Esiste una paura legittima, amplificata dall’interconnessione delle economie e la vulnerabilità che ne consegue (non sempre tenersi tutti per mano è sinonimo di forza, è ridicolo franare in un burrone per colpa di uno solo perché non ci si può divincolare) ma sono state contenute. Altro motivo che amplifica l’effetto panico è la diffusione di trader autonomi, al 90 per cento impreparati. Un rischio di bassa probabilità non dovrebbe avere un impatto così forte.

Un vero crollo economico si concretizza quando c’è un fallimento diffuso delle istituzioni finanziarie (banche), quando c’è iperinflazione o deflazione sfrenate, crisi contagiosa dei debiti sovrani (quando ci si tiene per mano) … nulla a che vedere con quanto sta accadendo ora.

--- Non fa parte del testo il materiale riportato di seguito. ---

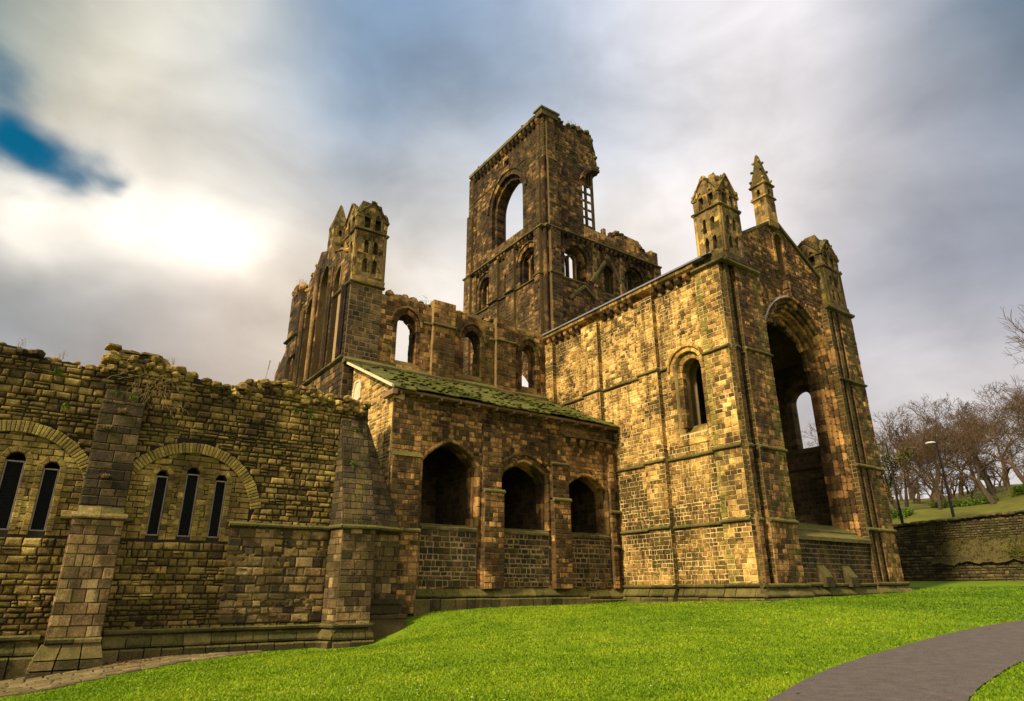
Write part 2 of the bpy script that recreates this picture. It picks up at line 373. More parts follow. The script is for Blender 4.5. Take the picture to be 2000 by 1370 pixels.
M_VOUS = stone_mat('voussoir_stone', [(.08, .055, .018), (.17, .12, .032), (.28, .20, .05), (.36, .27, .07)], (.02, .015, .008), .35, .5, sootlo=.58, seed=11, mossc=(.16, .14, .014), gain=1.15)
M_PLINTH = stone_mat('mossy_plinth_stone', [(.035, .028, .012), (.10, .075, .026), (.19, .14, .05)], (.012, .009, .005), .75, .30, sootlo=.52, seed=12, mossc=(.115, .115, .014), mossup=1.0)
M_LEDGE = stone_mat('mossy_string_stone', [(.05, .04, .02), (.10, .075, .03), (.17, .125, .05)], (.03, .02, .01), .5, .55, sootlo=.52, seed=13, mossc=(.12, .12, .016), mossup=.9)
M_WALLR = stone_mat('retaining_wall_stone', [(.028, .019, .010), (.06, .042, .020), (.105, .074, .032), (.16, .11, .045)], (.012, .009, .005), .5, .5, sootlo=.5, seed=14, mossc=(.075, .08, .013), gain=1.0)
M_PAVE = stone_mat('paving_stone', [(.07, .052, .025), (.15, .11, .05), (.25, .185, .09)], (.018, .014, .008), .3, .5, sootlo=.56, seed=15, mossc=(.10, .095, .014), mossup=.25)
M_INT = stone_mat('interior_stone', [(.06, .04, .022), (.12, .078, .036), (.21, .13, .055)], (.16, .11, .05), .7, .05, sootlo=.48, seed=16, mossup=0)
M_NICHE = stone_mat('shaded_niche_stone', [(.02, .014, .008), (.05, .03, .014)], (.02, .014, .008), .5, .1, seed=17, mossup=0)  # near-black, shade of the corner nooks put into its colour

def plain_mat(name, c0, c1, scale=6, rough=.8, metal=0.0, bump=.2, stretch=(1, 1, 1), detail=5):
    m = bpy.data.materials.new(name); m.use_nodes = True; N = NT(m.node_tree)
    out = N.new('ShaderNodeOutputMaterial'); bs = N.new('ShaderNodeBsdfPrincipled'); N.l.new(bs.outputs[0], out.inputs[0])
    P = N.vmath('MULTIPLY', N.new('ShaderNodeNewGeometry').outputs['Position'], stretch)
    n = N.noise(P, scale, detail, .6); n2 = N.noise(P, scale*.13, 3)
    f = N.math('ADD', N.math('MULTIPLY', n, .65), N.math('MULTIPLY', n2, .35))
    N.put(bs.inputs['Base Color'], N.ramp(f, [(.34, c0), (.66, c1)]))
    bs.inputs['Roughness'].default_value = rough; bs.inputs['Metallic'].default_value = metal; bs.inputs['Specular IOR Level'].default_value = .3
    bp = N.new('ShaderNodeBump'); bp.inputs['Strength'].default_value = bump; bp.inputs['Distance'].default_value = .03
    N.put(bp.inputs['Height'], n); N.l.new(bp.outputs[0], bs.inputs['Normal'])
    return m
M_SLATE = plain_mat('slate', (.10, .098, .10), (.20, .19, .19), 5, .55)
M_LEAD = plain_mat('lead', (.22, .22, .25), (.34, .34, .37), 4, .5)
M_MOSSROOF = plain_mat('mossy_roof', (.035, .032, .008), (.115, .120, .008), 1.6, .95, bump=.6, detail=9)
M_WOOD = plain_mat('old_timber', (.10, .055, .03), (.26, .14, .08), 6, .8)
M_FRAME = plain_mat('window_frame_paint', (.14, .11, .085), (.24, .19, .15), 9, .6)
M_WIRE = plain_mat('dark_wire', (.008, .008, .008), (.016, .015, .014), 9, .95)
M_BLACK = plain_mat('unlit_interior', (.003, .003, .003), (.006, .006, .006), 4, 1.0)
M_METAL = plain_mat('black_painted_steel', (.008, .008, .008), (.016, .015, .015), 12, .9)
M_LAMP = plain_mat('lamp_glass', (.55, .55, .55), (.72, .72, .72), 8, .3)
M_RENDER = plain_mat('pale_dressed_stone', (.40, .31, .17), (.62, .50, .30), 8, .9)
M_PATH = plain_mat('worn_asphalt', (.046, .037, .033), (.112, .090, .080), 30, .9, bump=.8, detail=14)
M_EARTH = plain_mat('bare_earth', (.05, .03, .016), (.13, .085, .045), 5, .95, bump=.8)

def veg_mat(name, stops, attr=True, trans=.0, patch=None):
    m = bpy.data.materials.new(name); m.use_nodes = True; N = NT(m.node_tree)
    out = N.new('ShaderNodeOutputMaterial'); bs = N.new('ShaderNodeBsdfPrincipled')
    P = N.new('ShaderNodeNewGeometry').outputs['Position']
    f = N.noise(P, .9, 5, .6)
    if attr:
        at = N.new('ShaderNodeAttribute', attribute_name='stone'); sp = N.new('ShaderNodeSeparateColor'); N.l.new(at.outputs['Color'], sp.inputs[0])
        f = N.math('ADD', N.math('MULTIPLY', sp.outputs[0], .55), N.math('MULTIPLY', f, .45))
    else: f = N.math('ADD', N.math('MULTIPLY', N.noise(P, 30, 3), .55), N.math('MULTIPLY', f, .45))
    col = N.ramp(f, stops)
    N.put(bs.inputs['Base Color'], col); bs.inputs['Roughness'].default_value = .75; bs.inputs['Specular IOR Level'].default_value = .15
    if trans:
        tr = N.new('ShaderNodeBsdfTranslucent'); N.put(tr.inputs[0], col); mx = N.new('ShaderNodeMixShader'); mx.inputs[0].default_value = trans
        N.l.new(bs.outputs[0], mx.inputs[1]); N.l.new(tr.outputs[0], mx.inputs[2]); N.l.new(mx.outputs[0], out.inputs[0])
    else: N.l.new(bs.outputs[0], out.inputs[0])
    return m
M_MOUND = veg_mat('earth_and_moss', [(.3, (.026, .018, .008)), (.5, (.06, .045, .014)), (.7, (.11, .095, .016))], False)
GRASS = [(.18, (.035, .085, .002)), (.40, (.105, .190, .003)), (.58, (.205, .285, .005)), (.82, (.37, .37, .03))]
M_GRASS = veg_mat('lawn_grass', GRASS, True, .3)
M_SOIL = veg_mat('lawn_turf', [(.3, (.05, .095, .002)), (.55, (.105, .165, .004)), (.75, (.17, .21, .010))], False)
M_BANK = veg_mat('park_turf', [(.3, (.038, .036, .008)), (.5, (.085, .085, .011)), (.7, (.155, .15, .016))], False)
M_LEAF = veg_mat('green_leaf', [(.2, (.03, .06, .006)), (.5, (.07, .13, .012)), (.8, (.16, .20, .02))], True, .3)
M_IVY = veg_mat('ivy_leaf', [(.2, (.030, .034, .007)), (.5, (.075, .075, .012)), (.8, (.16, .14, .02))], True, .2)
M_DRY = veg_mat('dry_stem', [(.2, (.10, .06, .02)), (.5, (.24, .16, .05)), (.8, (.36, .26, .09))], True, .2)
M_BARK = plain_mat('bark', (.022, .016, .009), (.062, .046, .022), 7, .95, bump=.6, stretch=(1, 1, .3))
M_TWIG = plain_mat('twig', (.046, .028, .014), (.100, .062, .030), 3, .95)
M_LITTER = veg_mat('fallen_leaf', [(.2, (.06, .025, .012)), (.6, (.16, .07, .03))], True)

# ================================================================ ground
CP = np.array([(0, 0, -1.65), (-5, 5, -1.6), (6, -6, -1.75), (-7, 10, -1.58), (-5, 13, -1.5), (10, 10, -1.45), (-27.7, 10, -2.14), (-27.7, 5, -2.22), (-27.7, 2.5, -2.35), (-27.7, 0, -2.66), (-27.7, -6, -2.9),
 (-23.8, .9, -2.58), (-24, 2.4, -2.42), (-25.3, 5.2, -2.2), (-27.0, 9.9, -2.12), (-20, 0, -2.42), (-20, 5, -2.02), (-14, 0, -2.05), (-12, 6, -1.78), (-26, 11.8, -2.05), (-25.4, 13.0, -1.72), (-26.9, 13.1, -1.62), (-27.6, 13.9, -.98), (-27.6, 16, -.87), (-27.6, 24, -.76),
 (-26, 26.6, -.64), (-20, 26.4, -.57), (-18.2, 27, -.50), (-18, 40, -.18), (-17, 51, .36), (-5, 52, .36), (-24, 51, .45), (-10, 30, -.78), (-10, 20, -1.25), (-18, 18, -1.0), (-22, 14, -1.28), (-24, 20, -.86),
 (-14, 10, -1.62), (0, 20, -1.3), (0, 35, -.6), (10, 50, .2), (-40, 5, -2.3), (-40, 30, -.6), (20, 20, -1.2)])
def _tps():
    n = len(CP); D = np.hypot(CP[:, None, 0]-CP[None, :, 0], CP[:, None, 1]-CP[None, :, 1])
    K = np.where(D > 0, D*D*np.log(D+1e-12), 0)+np.eye(n)*.6; Pm = np.c_[np.ones(n), CP[:, :2]]
    A = np.block([[K, Pm], [Pm.T, np.zeros((3, 3))]]); return np.linalg.solve(A, np.r_[CP[:, 2], 0, 0, 0])
TW = _tps()
def gz(x, y):
    x = np.clip(np.asarray(x, float), -45, 22); y = np.clip(np.asarray(y, float), -12, 54)
    D = np.hypot(x[..., None]-CP[:, 0], y[..., None]-CP[:, 1]); K = np.where(D > 0, D*D*np.log(D+1e-12), 0)
    return K@TW[:-3]+TW[-3]+TW[-2]*x+TW[-1]*y
def axis(lo, hi, st, far):
    a = list(np.arange(lo, hi+1e-6, st)); s_ = st; v = hi
    while v < far: s_ *= 1.5; v += s_; a.append(v)
    s_ = st; v = lo; b = []
    while v > -far: s_ *= 1.5; v -= s_; b.append(v)
    return np.array(b[::-1]+a)
def grid_obj(name, X, Y, zf, mat, kind='structure', keep=None):
    gx, gy = np.meshgrid(X, Y); Z = zf(gx, gy); nx, ny = len(X), len(Y)
    V = np.c_[gx.ravel(), gy.ravel(), Z.ravel()]
    i = np.arange((nx-1)*(ny-1)); r = i//(nx-1); c = i % (nx-1); k = r*nx+c
    Fc = np.c_[k, k+1, k+nx+1, k+nx]
    if keep is not None: Fc = Fc[keep(V[Fc].mean(1))]
    me = bpy.data.meshes.new(name); me.from_pydata(V.tolist(), [], Fc.tolist()); me.polygons.foreach_set('use_smooth', [True]*len(me.polygons))
    o = link(name, me, mat); tag(o, kind=kind); return o
grid_obj('ground', axis(-32, 6, .45, 900), axis(-6, 51.5, .45, 900), gz, M_SOIL)
# park slope behind the far wall
def hillz(x, y):
    t = np.clip((y-52.6)/14, 0, 1); u = np.clip((y-66)/40, 0, 1)
    return 4.25+np.clip((x+24)/8, -.3, 1.5)*.32*(1-t*.6)+2.7*t*t*(3-2*t)+.3*np.sin(x*.35+y*.2)*t+6.5*u
grid_obj('hillside', np.r_[np.arange(-400, -60, 30), np.arange(-60, 30, 1.5), np.arange(30, 400, 30)], np.r_[np.arange(52.6, 90, 1.5), np.arange(90, 600, 30)], hillz, M_BANK)

# asphalt path (its edges, walked from the near end to the far end)
PL = [(-4.6, 2.5), (-5.3, 5), (-5.99, 7.7), (-6.7, 9.4), (-7.29, 11.0), (-8.0, 13.1), (-8.29, 14.8), (-8.5, 16.6), (-8.95, 19.4), (-9.1, 21.4), (-9.03, 23.5), (-8.78, 26), (-8.3, 29), (-7.4, 34), (-6, 42), (-4, 51)]
PR = [(-2.4, 2.5), (-3.0, 5), (-3.7, 7.4), (-4.2, 9.2), (-4.74, 11.3), (-5.21, 13), (-5.64, 14.8), (-5.85, 16.6), (-6.05, 18.4), (-6.1, 20.4), (-6.05, 22.5), (-5.8, 25), (-5.4, 28), (-4.5, 33), (-3, 41), (-1, 51)]
def resample(L, n):
    L = np.array(L, float); s_ = np.r_[0, np.cumsum(np.hypot(*np.diff(L, axis=0).T))]; t = np.linspace(0, s_[-1], n)
    return np.c_[np.interp(t, s_, L[:, 0]), np.interp(t, s_, L[:, 1])]
def path():
    n, m = 160, 9; a = resample(PL, n); b = resample(PR, n); rr = np.random.default_rng(3)
    sm = lambda v: np.convolve(np.r_[[v[0]]*9, v, [v[-1]]*9], np.ones(19)/19, 'valid')
    a = np.c_[sm(a[:, 0]), sm(a[:, 1])]; b = np.c_[sm(b[:, 0]), sm(b[:, 1])]; a[:, 0] += rr.normal(0, .012, n); b[:, 0] += rr.normal(0, .012, n)
    t = np.linspace(0, 1, m); P = a[:, None]*(1-t)[None, :, None]+b[:, None]*t[None, :, None]
    z = gz(P[..., 0], P[..., 1])+.03+.05*np.sin(t*math.pi)[None]
    V = np.dstack([P, z]).reshape(-1, 3).tolist(); F = [(i*m+j, i*m+j+1, i*m+m+j+1, i*m+m+j) for i in range(n-1) for j in range(m-1)]
    me = bpy.data.meshes.new('path'); me.from_pydata(V, [], F); me.polygons.foreach_set('use_smooth', [True]*len(F)); tag(link('path', me, M_PATH), kind='structure')
path()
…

CI SARA’ LA RIPRESA DEI MERCATI?

Questa è la domanda delle cento pistole. I mercati, non appena si definiranno i confini delle azioni e delle reazioni politiche, riprenderanno la loro corsa naturalmente. Non siamo di fronte a un ripiegamento causato da un crollo di utili delle aziende quotate, siamo in pieno panico da una “potenziale” riduzione di utili delle aziende a seguito di un “potenziale” cambio delle strutture economiche globali.

Di sicuro le vendite di questi giorni non sono solo frutto di panico. Sono, prima di tutto, sane e doverose prese di profitto a fronte di uno scenario cambiato, che ha generato panico, semmai, come effetto collaterale e il panico si fatica a contenerlo. Che le prese di beneficio siano da considerarsi finite è complicato da prevedere, di sicuro ci saranno sbalzi e rimbalzi causati da cattiva individuazione del punto di fine corsa dei ribassi (supporto). Il momento di ripresa si individua solo quando un supporto si manifesta come solido, e la sua solidità si individua solo con un rialzo e con i volumi.

Nella situazione di volatilità attuale viene naturale scegliere di attendere. Un buon momento per ricominciare a guardare i mercati potrebbe essere dopo il 16 aprile – data in cui il Presidente del Consiglio italiano incontrerà Donald Trump per discutere e trattare sui dazi – è evidente che l’UE non intende esporsi direttamente, e invia uno dei Paesi Membri – unico ad avere rapporti cordiali oltre le implicazioni ideologiche – a sondare il terreno. Se le intenzioni dell’UE sono quelle di intavolare una trattativa, allora la discesa è a fine corsa. Perché – lo abbiamo anticipato sopra – i mercati hanno scontato proprio questa opzione.